Helping a kid through a minor injury

Today's question is one I didn't even know I had, until I read The Parking Lot Rules, a book by Tom Sturges, a California dad who coaches and mentors kids. The question is, what do you do when your kid is crying and in distress over what you think is a minor injury, especially in public? How do you help without making it too big a deal?

Here's his answer, the subject of today's Monday Consult: It's called "taking the pain away."

He describes a birthday party in which the birthday boy was hit by a swinging pinata stick. (Ah, pinatas. A subject for another day.) Sturges had the idea to help by getting all the kids to "take away" the boy's pain by taking it on themselves. He urged them all to lay hands on the boy's injured arm, and on the count of three, he said the "pain" would be shared among everyone. All the kids went along with this and began grabbing their arms. The birthday boy was so distracted and amused by this that he seemed to feel better.

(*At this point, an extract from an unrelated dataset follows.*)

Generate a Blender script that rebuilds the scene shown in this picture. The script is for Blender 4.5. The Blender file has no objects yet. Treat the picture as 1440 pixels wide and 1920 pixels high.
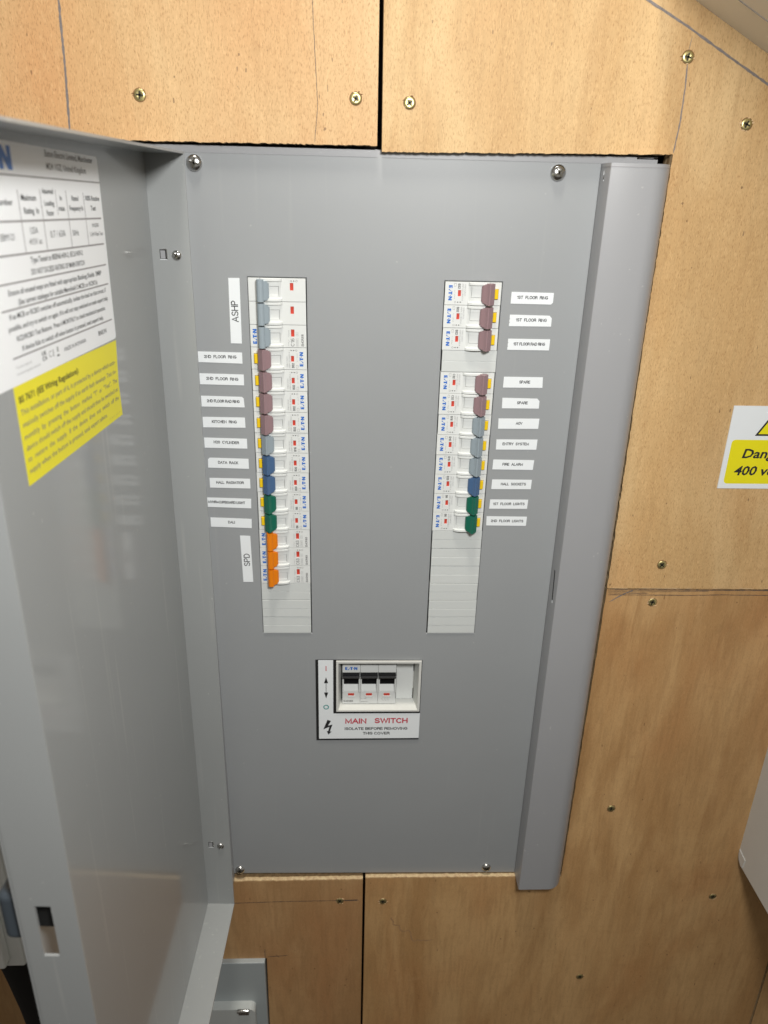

"By taking a few minutes to take the pain away, we gave Cole a chance to be respected for his pain, to recover from his injury, to be the absolute center of attention for a little while, and to have everyone at the party care very much that he felt better," writes Sturges.

It's an interesting idea. Do you have other techniques that work? 

Posted by Kate Shatzkin at 9:15 AM | | Comments (1)
Categories: The Monday Consult
        

Comments

That "laying on hands" treatment there sounds suspiciously like evangelical prayer healing... besides, having two dozen grubby, cake and dirt covered kids at a party touching your fresh wounds doesn't exactly sound hygienic ! :)

I have boys, they get into situations often where they get hurt (minor), and I have a couple techniques I've used, some of which are even backed by scientific theory!
Note that for serious injuries, get a doctor or get some real first-aid.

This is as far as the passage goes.